Comme chaque mardi matin, des résidentes du foyer-logement de Givry,  se retrouvent au salon à 11h15 pour une lecture partagée avant le repas. Ce jour là, je joue Le double (lecture épicée).

Les commentaires sur l’histoire sont brefs :
– Ça correspond bien au monde d’aujourd’hui : le harcèlement au travail et le burn-out qui s’en suit.
– Le double, ça fait penser aux robots qui feront les travaux domestiques à notre place.

Et la conversation de partir sur les bons ou moins bons souvenirs du temps où ces dames âgées de 85 à 92 ans travaillaient.
– Moi, mon travail d’éducatrice était très difficile. Pour évacuer les tensions, j’allais le soir marcher.
– J’aimais tout dans mon travail à la papeterie sauf une chose : nettoyer la vitre extérieure et intérieure avec du papier journal et de l’eau alcoolisée.

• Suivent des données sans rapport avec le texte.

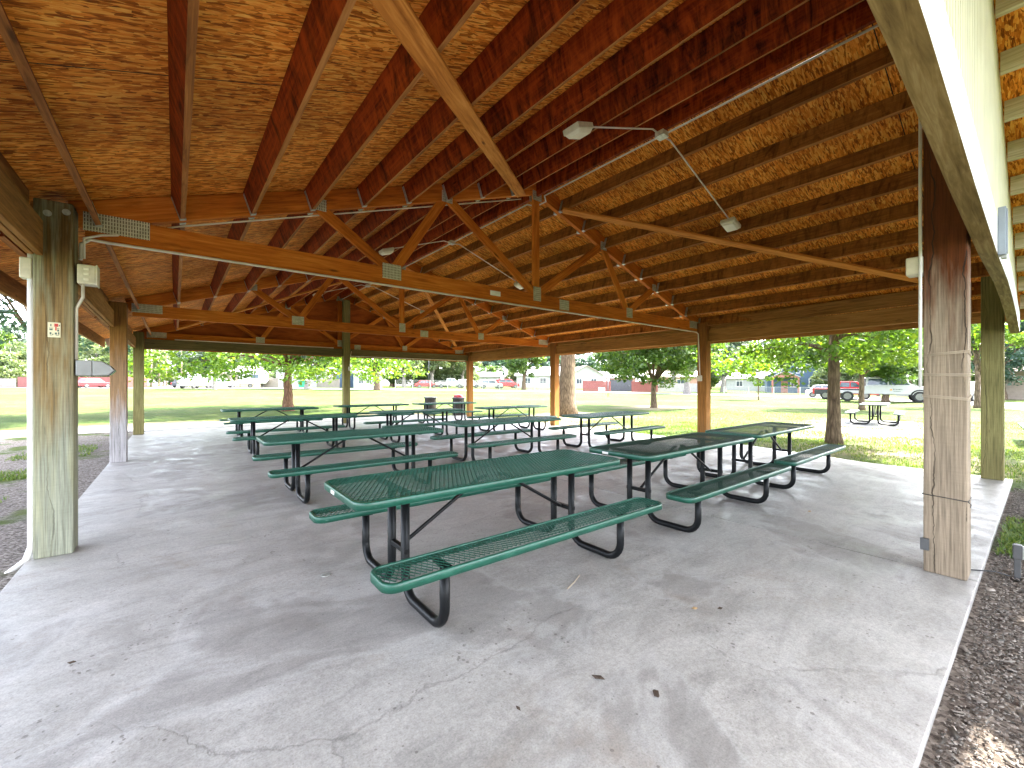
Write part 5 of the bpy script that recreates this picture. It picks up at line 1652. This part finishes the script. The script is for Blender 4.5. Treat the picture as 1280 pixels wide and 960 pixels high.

– J’ai travaillé dans la vigne et exercé différents métiers. Quand mes enfants étaient petits, je travaillais à domicile : je décorais des chapeaux dont la forme était faite dans un atelier à Givry.  Même si nos gains étaient modestes, je n’aurai pas aimé être à la place des patrons, suspendus aux commandes et ventes.
– Je confectionnais des chemises de luxe dans un atelier avec deux autres ouvrières. Nous étions installées devant des fenêtres du boulevard de la Liberté à Dijon. Quand nos patrons venaient nous voir, ils arrivaient dans notre dos, marchant sur une moquette, espérant sans doute nous surprendre à regarder les gens dans la rue. Comme si nous avions du temps pour ça !  Nous n’avions droit qu’à une pause toilette de 10 minutes et à heure fixe !
– Moi, j’ai exercé deux métiers. A 18 ans, j’étais employée aux impôts. Je m’occupais des  relances : envoyer aux retardataires un papier bleu, puis un vert, puis un huissier. Quand j’ai compris que le coût des rappels était souvent aussi élevé que le montant de l’impôt, j’ai démissionné. Je n’allais pas passer ma vie à enquiquiner des gens pour un résultat nul !  Avec mon  mari, nous avons tenu 40 ans un magasin d’électroménager au centre ville de Chalon. Le plus beau jour a été celui où j’ai vendu une machine à laver à une dame du quartier qui lavait à la main le linge de ses 12 enfants.
C’est tout simple. Un album = un thème = des souvenirs = du lien. Sans Le double,  ces dames n’auraient pas évoqué leur vie laborieuse ni découvert des points communs. Nous nous sommes quittées ravies : elles, ragaillardies, moi, enrichie.